Rows from a 3D scene dataset:
⟨

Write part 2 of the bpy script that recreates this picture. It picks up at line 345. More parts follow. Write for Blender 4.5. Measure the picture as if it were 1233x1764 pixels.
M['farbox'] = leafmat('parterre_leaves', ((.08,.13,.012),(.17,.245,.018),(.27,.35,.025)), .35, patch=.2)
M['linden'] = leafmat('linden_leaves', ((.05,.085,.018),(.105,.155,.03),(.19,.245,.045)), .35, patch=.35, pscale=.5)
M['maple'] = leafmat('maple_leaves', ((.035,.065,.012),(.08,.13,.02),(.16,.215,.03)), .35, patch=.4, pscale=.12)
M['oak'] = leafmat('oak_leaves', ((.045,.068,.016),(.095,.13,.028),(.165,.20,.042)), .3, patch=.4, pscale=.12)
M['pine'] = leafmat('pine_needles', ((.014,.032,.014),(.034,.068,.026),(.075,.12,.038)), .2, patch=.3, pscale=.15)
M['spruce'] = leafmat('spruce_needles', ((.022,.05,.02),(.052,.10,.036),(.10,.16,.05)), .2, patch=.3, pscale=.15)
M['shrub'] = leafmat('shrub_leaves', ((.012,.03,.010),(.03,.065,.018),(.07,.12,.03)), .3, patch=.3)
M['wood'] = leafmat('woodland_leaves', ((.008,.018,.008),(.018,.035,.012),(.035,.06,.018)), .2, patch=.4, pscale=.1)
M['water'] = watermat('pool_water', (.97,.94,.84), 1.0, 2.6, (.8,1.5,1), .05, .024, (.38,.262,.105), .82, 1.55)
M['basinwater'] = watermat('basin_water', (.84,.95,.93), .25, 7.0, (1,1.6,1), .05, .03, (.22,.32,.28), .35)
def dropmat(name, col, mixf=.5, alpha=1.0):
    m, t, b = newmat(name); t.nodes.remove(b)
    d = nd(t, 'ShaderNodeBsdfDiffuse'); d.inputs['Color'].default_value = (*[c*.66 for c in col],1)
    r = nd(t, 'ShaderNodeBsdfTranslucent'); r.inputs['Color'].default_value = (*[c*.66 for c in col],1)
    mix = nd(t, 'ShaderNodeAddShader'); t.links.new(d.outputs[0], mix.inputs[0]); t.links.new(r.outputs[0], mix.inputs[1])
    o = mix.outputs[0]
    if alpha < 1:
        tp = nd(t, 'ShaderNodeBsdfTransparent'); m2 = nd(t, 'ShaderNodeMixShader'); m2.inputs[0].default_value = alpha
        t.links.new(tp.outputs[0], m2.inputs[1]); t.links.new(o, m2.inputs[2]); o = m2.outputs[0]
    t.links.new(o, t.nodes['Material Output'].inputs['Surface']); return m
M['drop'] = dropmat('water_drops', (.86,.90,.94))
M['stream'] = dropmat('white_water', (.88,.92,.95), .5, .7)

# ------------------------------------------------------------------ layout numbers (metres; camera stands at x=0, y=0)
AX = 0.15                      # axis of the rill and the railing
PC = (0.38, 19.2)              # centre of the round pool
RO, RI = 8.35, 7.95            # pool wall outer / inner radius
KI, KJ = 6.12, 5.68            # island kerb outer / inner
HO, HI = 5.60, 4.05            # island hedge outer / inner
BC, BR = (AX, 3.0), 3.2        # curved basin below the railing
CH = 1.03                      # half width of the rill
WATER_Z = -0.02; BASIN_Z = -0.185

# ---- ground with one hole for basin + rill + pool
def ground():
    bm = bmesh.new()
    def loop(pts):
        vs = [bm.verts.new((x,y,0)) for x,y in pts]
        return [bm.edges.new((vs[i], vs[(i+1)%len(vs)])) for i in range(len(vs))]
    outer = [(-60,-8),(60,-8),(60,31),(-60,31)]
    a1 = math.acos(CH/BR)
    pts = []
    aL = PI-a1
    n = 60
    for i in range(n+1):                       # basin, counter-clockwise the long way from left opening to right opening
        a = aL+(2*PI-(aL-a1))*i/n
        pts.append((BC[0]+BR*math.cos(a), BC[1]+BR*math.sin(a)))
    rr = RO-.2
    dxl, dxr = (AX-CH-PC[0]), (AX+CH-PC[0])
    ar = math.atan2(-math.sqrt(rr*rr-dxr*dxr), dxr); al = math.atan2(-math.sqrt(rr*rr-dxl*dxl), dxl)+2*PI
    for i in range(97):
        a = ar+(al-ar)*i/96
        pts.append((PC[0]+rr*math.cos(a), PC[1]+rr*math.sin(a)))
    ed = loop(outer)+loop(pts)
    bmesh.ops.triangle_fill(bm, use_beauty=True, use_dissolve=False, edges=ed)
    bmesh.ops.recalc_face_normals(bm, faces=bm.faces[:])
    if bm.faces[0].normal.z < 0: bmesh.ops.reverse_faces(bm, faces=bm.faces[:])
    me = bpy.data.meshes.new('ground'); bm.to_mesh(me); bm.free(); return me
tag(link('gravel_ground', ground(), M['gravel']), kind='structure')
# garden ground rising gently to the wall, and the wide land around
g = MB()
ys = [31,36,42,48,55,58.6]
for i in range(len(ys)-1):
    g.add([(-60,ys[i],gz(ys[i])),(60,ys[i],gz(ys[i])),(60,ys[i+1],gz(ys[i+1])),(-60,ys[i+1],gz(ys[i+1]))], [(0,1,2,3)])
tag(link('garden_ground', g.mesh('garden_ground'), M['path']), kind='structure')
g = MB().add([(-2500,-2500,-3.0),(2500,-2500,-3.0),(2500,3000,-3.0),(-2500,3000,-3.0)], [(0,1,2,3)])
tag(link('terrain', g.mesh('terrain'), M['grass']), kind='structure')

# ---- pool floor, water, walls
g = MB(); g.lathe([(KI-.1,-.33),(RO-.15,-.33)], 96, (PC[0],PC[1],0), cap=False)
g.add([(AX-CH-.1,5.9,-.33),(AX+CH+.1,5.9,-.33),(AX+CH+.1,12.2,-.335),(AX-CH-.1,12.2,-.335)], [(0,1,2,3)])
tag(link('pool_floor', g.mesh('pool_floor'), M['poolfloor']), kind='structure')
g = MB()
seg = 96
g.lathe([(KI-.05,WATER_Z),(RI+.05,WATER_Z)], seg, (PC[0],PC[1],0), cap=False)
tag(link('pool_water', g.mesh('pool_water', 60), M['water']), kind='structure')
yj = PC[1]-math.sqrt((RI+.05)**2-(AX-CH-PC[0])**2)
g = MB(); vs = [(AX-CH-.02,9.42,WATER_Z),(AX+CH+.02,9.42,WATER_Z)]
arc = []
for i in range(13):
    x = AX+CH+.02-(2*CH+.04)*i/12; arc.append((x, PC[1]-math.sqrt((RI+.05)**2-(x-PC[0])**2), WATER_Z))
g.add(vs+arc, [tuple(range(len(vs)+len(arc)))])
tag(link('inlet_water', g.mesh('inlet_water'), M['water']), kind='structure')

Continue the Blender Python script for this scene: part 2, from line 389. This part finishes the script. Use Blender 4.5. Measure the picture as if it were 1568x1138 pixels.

⟩

● Aim:
Set down all of the records shown above once more, exactly.

● Complete response:
Write part 2 of the bpy script that recreates this picture. It picks up at line 345. More parts follow. Write for Blender 4.5. Measure the picture as if it were 1233x1764 pixels.
M['farbox'] = leafmat('parterre_leaves', ((.08,.13,.012),(.17,.245,.018),(.27,.35,.025)), .35, patch=.2)
M['linden'] = leafmat('linden_leaves', ((.05,.085,.018),(.105,.155,.03),(.19,.245,.045)), .35, patch=.35, pscale=.5)
M['maple'] = leafmat('maple_leaves', ((.035,.065,.012),(.08,.13,.02),(.16,.215,.03)), .35, patch=.4, pscale=.12)
M['oak'] = leafmat('oak_leaves', ((.045,.068,.016),(.095,.13,.028),(.165,.20,.042)), .3, patch=.4, pscale=.12)
M['pine'] = leafmat('pine_needles', ((.014,.032,.014),(.034,.068,.026),(.075,.12,.038)), .2, patch=.3, pscale=.15)
M['spruce'] = leafmat('spruce_needles', ((.022,.05,.02),(.052,.10,.036),(.10,.16,.05)), .2, patch=.3, pscale=.15)
M['shrub'] = leafmat('shrub_leaves', ((.012,.03,.010),(.03,.065,.018),(.07,.12,.03)), .3, patch=.3)
M['wood'] = leafmat('woodland_leaves', ((.008,.018,.008),(.018,.035,.012),(.035,.06,.018)), .2, patch=.4, pscale=.1)
M['water'] = watermat('pool_water', (.97,.94,.84), 1.0, 2.6, (.8,1.5,1), .05, .024, (.38,.262,.105), .82, 1.55)
M['basinwater'] = watermat('basin_water', (.84,.95,.93), .25, 7.0, (1,1.6,1), .05, .03, (.22,.32,.28), .35)
def dropmat(name, col, mixf=.5, alpha=1.0):
    m, t, b = newmat(name); t.nodes.remove(b)
    d = nd(t, 'ShaderNodeBsdfDiffuse'); d.inputs['Color'].default_value = (*[c*.66 for c in col],1)
    r = nd(t, 'ShaderNodeBsdfTranslucent'); r.inputs['Color'].default_value = (*[c*.66 for c in col],1)
    mix = nd(t, 'ShaderNodeAddShader'); t.links.new(d.outputs[0], mix.inputs[0]); t.links.new(r.outputs[0], mix.inputs[1])
    o = mix.outputs[0]
    if alpha < 1:
        tp = nd(t, 'ShaderNodeBsdfTransparent'); m2 = nd(t, 'ShaderNodeMixShader'); m2.inputs[0].default_value = alpha
        t.links.new(tp.outputs[0], m2.inputs[1]); t.links.new(o, m2.inputs[2]); o = m2.outputs[0]
    t.links.new(o, t.nodes['Material Output'].inputs['Surface']); return m
M['drop'] = dropmat('water_drops', (.86,.90,.94))
M['stream'] = dropmat('white_water', (.88,.92,.95), .5, .7)

# ------------------------------------------------------------------ layout numbers (metres; camera stands at x=0, y=0)
AX = 0.15                      # axis of the rill and the railing
PC = (0.38, 19.2)              # centre of the round pool
RO, RI = 8.35, 7.95            # pool wall outer / inner radius
KI, KJ = 6.12, 5.68            # island kerb outer / inner
HO, HI = 5.60, 4.05            # island hedge outer / inner
BC, BR = (AX, 3.0), 3.2        # curved basin below the railing
CH = 1.03                      # half width of the rill
WATER_Z = -0.02; BASIN_Z = -0.185

# ---- ground with one hole for basin + rill + pool
def ground():
    bm = bmesh.new()
    def loop(pts):
        vs = [bm.verts.new((x,y,0)) for x,y in pts]
        return [bm.edges.new((vs[i], vs[(i+1)%len(vs)])) for i in range(len(vs))]
    outer = [(-60,-8),(60,-8),(60,31),(-60,31)]
    a1 = math.acos(CH/BR)
    pts = []
    aL = PI-a1
    n = 60
    for i in range(n+1):                       # basin, counter-clockwise the long way from left opening to right opening
        a = aL+(2*PI-(aL-a1))*i/n
        pts.append((BC[0]+BR*math.cos(a), BC[1]+BR*math.sin(a)))
    rr = RO-.2
    dxl, dxr = (AX-CH-PC[0]), (AX+CH-PC[0])
    ar = math.atan2(-math.sqrt(rr*rr-dxr*dxr), dxr); al = math.atan2(-math.sqrt(rr*rr-dxl*dxl), dxl)+2*PI
    for i in range(97):
        a = ar+(al-ar)*i/96
        pts.append((PC[0]+rr*math.cos(a), PC[1]+rr*math.sin(a)))
    ed = loop(outer)+loop(pts)
    bmesh.ops.triangle_fill(bm, use_beauty=True, use_dissolve=False, edges=ed)
    bmesh.ops.recalc_face_normals(bm, faces=bm.faces[:])
    if bm.faces[0].normal.z < 0: bmesh.ops.reverse_faces(bm, faces=bm.faces[:])
    me = bpy.data.meshes.new('ground'); bm.to_mesh(me); bm.free(); return me
tag(link('gravel_ground', ground(), M['gravel']), kind='structure')
# garden ground rising gently to the wall, and the wide land around
g = MB()
ys = [31,36,42,48,55,58.6]
for i in range(len(ys)-1):
    g.add([(-60,ys[i],gz(ys[i])),(60,ys[i],gz(ys[i])),(60,ys[i+1],gz(ys[i+1])),(-60,ys[i+1],gz(ys[i+1]))], [(0,1,2,3)])
tag(link('garden_ground', g.mesh('garden_ground'), M['path']), kind='structure')
g = MB().add([(-2500,-2500,-3.0),(2500,-2500,-3.0),(2500,3000,-3.0),(-2500,3000,-3.0)], [(0,1,2,3)])
tag(link('terrain', g.mesh('terrain'), M['grass']), kind='structure')

# ---- pool floor, water, walls
g = MB(); g.lathe([(KI-.1,-.33),(RO-.15,-.33)], 96, (PC[0],PC[1],0), cap=False)
g.add([(AX-CH-.1,5.9,-.33),(AX+CH+.1,5.9,-.33),(AX+CH+.1,12.2,-.335),(AX-CH-.1,12.2,-.335)], [(0,1,2,3)])
tag(link('pool_floor', g.mesh('pool_floor'), M['poolfloor']), kind='structure')
g = MB()
seg = 96
g.lathe([(KI-.05,WATER_Z),(RI+.05,WATER_Z)], seg, (PC[0],PC[1],0), cap=False)
tag(link('pool_water', g.mesh('pool_water', 60), M['water']), kind='structure')
yj = PC[1]-math.sqrt((RI+.05)**2-(AX-CH-PC[0])**2)
g = MB(); vs = [(AX-CH-.02,9.42,WATER_Z),(AX+CH+.02,9.42,WATER_Z)]
arc = []
for i in range(13):
    x = AX+CH+.02-(2*CH+.04)*i/12; arc.append((x, PC[1]-math.sqrt((RI+.05)**2-(x-PC[0])**2), WATER_Z))
g.add(vs+arc, [tuple(range(len(vs)+len(arc)))])
tag(link('inlet_water', g.mesh('inlet_water'), M['water']), kind='structure')

Continue the Blender Python script for this scene: part 2, from line 389. This part finishes the script. Use Blender 4.5. Measure the picture as if it were 1568x1138 pixels.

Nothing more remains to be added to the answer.